The approach, which I call “CDA” (for Combinatorial data augmentation) is designed for classification problems in which the number of labelled images is very low, even for standard transfer learning. For example, 24 labelled images in total for a binary classification problem (it works with even less images).
In the README and jupyter notebook:
I describe the technique in detail, and test it thoroughly on the Fashion MNIST dataset, but I’ll describe it briefly here as well.
Just a note: I have not read about this approach elsewhere, so to the best of my knowledge, this is a novel approach. Please let me know if you’ve seen anything similar somewhere else.
I focus on the binary case, but the same ideas can be applied for multi-class problems.

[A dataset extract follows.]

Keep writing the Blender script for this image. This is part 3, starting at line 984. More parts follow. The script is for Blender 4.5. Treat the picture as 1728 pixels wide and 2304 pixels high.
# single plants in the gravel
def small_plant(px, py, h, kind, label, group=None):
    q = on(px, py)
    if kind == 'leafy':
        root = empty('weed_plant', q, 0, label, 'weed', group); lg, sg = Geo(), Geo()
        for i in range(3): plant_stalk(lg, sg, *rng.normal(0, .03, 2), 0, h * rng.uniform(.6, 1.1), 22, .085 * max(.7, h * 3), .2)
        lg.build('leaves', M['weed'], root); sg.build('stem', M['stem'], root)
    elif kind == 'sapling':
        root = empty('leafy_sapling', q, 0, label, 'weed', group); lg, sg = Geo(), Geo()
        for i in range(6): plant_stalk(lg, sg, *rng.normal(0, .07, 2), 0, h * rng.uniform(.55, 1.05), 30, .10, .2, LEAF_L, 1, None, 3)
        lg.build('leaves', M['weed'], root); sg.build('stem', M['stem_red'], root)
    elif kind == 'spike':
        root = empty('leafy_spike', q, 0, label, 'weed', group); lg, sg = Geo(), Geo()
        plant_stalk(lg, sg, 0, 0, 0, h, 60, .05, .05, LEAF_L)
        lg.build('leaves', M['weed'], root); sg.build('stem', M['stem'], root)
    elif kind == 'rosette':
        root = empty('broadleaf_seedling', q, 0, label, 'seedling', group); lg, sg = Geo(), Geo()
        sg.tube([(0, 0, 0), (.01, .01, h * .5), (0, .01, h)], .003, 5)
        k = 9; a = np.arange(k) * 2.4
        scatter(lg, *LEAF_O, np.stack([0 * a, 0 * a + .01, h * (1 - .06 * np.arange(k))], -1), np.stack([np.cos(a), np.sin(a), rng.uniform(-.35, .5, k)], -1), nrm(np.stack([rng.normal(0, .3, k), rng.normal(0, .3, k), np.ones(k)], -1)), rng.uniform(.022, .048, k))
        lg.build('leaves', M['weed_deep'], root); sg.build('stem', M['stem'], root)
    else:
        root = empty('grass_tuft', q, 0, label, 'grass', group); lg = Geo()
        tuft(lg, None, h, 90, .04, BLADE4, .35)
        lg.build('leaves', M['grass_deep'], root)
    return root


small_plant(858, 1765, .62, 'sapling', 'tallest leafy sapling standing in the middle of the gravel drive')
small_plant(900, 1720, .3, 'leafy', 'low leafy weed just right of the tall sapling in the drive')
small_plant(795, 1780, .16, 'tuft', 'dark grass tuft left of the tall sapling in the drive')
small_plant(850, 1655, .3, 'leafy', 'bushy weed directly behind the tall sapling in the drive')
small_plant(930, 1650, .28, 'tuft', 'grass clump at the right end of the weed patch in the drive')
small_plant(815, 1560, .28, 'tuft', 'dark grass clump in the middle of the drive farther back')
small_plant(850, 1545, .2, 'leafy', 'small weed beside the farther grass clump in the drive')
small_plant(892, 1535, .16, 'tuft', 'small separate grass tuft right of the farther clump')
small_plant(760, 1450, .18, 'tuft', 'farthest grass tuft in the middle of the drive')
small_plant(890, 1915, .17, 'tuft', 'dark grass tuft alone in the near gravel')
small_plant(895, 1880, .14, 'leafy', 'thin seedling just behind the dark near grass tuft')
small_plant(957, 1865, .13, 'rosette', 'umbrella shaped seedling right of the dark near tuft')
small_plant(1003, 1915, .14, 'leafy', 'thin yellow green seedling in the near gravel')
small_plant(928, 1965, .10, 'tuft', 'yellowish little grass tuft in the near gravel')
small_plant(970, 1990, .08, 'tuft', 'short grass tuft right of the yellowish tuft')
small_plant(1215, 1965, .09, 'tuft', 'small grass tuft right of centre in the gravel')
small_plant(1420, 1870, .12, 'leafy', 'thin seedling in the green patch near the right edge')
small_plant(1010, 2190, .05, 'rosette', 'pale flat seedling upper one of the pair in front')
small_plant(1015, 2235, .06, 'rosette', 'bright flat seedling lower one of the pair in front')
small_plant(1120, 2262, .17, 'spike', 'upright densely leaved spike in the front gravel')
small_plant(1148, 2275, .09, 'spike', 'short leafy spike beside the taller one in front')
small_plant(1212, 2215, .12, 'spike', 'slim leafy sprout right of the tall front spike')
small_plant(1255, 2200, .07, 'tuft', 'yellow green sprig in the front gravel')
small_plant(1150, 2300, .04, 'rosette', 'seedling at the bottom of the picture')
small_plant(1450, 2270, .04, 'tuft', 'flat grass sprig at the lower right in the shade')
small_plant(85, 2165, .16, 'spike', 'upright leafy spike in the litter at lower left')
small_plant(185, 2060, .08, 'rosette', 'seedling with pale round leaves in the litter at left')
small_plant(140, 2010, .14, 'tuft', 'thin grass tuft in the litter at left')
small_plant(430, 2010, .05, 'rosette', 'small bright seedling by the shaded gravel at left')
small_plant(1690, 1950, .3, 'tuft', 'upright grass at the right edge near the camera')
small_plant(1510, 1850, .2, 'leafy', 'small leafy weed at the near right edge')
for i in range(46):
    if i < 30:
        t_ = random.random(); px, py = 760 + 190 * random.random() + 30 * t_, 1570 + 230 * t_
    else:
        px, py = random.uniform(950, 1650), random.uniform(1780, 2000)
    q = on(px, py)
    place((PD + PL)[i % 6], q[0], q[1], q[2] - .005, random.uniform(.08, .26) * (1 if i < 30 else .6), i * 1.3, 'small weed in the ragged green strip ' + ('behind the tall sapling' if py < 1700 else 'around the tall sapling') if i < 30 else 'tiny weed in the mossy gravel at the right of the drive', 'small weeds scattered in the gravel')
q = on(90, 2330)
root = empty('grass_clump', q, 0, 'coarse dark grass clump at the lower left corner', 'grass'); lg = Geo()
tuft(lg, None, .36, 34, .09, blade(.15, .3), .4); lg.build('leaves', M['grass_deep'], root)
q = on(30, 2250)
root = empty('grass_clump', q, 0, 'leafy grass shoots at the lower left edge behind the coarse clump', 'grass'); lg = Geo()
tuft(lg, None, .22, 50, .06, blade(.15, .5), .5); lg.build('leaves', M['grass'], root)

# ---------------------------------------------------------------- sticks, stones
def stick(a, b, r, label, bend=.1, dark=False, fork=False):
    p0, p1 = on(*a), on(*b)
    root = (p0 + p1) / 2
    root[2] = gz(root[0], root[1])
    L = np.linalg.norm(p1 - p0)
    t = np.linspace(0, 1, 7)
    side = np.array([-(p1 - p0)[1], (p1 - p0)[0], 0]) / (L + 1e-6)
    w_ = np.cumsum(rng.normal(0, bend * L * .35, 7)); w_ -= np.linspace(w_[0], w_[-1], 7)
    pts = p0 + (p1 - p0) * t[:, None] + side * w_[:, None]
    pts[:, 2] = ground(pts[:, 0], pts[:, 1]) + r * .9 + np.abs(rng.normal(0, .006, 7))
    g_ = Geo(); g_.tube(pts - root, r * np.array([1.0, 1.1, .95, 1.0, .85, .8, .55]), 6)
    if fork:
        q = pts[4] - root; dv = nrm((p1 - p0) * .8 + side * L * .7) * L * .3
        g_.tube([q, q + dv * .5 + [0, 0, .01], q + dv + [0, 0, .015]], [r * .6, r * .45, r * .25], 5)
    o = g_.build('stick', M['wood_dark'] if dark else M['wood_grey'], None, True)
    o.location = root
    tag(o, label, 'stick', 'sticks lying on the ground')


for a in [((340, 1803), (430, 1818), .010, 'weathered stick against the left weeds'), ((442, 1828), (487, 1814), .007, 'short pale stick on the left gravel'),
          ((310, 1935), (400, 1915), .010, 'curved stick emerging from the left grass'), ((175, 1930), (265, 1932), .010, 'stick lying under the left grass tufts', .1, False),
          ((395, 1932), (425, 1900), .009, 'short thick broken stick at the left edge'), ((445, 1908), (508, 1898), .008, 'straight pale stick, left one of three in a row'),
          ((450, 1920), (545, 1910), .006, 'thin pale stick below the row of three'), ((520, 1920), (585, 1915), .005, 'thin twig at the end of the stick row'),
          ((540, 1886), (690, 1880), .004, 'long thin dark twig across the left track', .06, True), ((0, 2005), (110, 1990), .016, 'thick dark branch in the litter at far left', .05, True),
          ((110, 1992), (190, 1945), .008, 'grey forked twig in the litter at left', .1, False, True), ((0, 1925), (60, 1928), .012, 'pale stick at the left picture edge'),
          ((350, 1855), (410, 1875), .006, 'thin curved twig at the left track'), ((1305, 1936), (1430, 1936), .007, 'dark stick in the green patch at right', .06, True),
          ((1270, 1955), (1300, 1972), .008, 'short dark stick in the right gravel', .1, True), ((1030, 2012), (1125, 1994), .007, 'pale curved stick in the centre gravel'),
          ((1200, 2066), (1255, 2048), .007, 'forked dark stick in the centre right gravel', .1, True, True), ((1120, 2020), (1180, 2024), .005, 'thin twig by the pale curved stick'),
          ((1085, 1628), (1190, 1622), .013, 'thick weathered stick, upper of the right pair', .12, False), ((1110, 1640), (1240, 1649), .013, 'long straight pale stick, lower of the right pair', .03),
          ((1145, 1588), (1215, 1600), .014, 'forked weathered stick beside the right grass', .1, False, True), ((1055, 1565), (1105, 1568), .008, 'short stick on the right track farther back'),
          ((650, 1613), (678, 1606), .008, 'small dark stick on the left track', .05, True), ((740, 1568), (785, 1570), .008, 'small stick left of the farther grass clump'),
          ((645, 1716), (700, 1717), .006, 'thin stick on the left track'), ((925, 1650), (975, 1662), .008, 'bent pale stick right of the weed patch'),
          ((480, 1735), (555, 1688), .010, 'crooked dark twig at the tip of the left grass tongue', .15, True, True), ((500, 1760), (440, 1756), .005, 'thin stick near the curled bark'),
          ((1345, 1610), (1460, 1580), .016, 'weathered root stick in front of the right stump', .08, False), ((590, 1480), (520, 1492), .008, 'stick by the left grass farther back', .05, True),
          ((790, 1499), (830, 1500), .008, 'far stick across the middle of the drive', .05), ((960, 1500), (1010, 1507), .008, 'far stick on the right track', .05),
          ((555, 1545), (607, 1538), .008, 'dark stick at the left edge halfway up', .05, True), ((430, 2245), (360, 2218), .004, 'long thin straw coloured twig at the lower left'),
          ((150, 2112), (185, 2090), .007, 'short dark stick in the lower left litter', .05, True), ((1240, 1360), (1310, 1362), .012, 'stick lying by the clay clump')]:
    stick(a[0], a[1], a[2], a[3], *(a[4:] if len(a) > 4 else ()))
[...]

Suppose we want to classify images from these two categories (these are two classes in Fashion MNIST):
And suppose we have only 12 images from each class, so 24 labelled images in total. We could leave 8 images for validation and use the other 16 for transfer learning on resnet34, tuning the weights of the last layer. That’s going to be the benchmark, but it is unlikely to yield very accurate results on a Test set (disjoint from Train and Valid) due to the low number of examples.
What CDA does is to produce a large set of collages from the 16 images used for training. These collages are simply 3x3 arrays of images taken randomly among the 16 available for training (could be also 2x2, 4x4, etc.).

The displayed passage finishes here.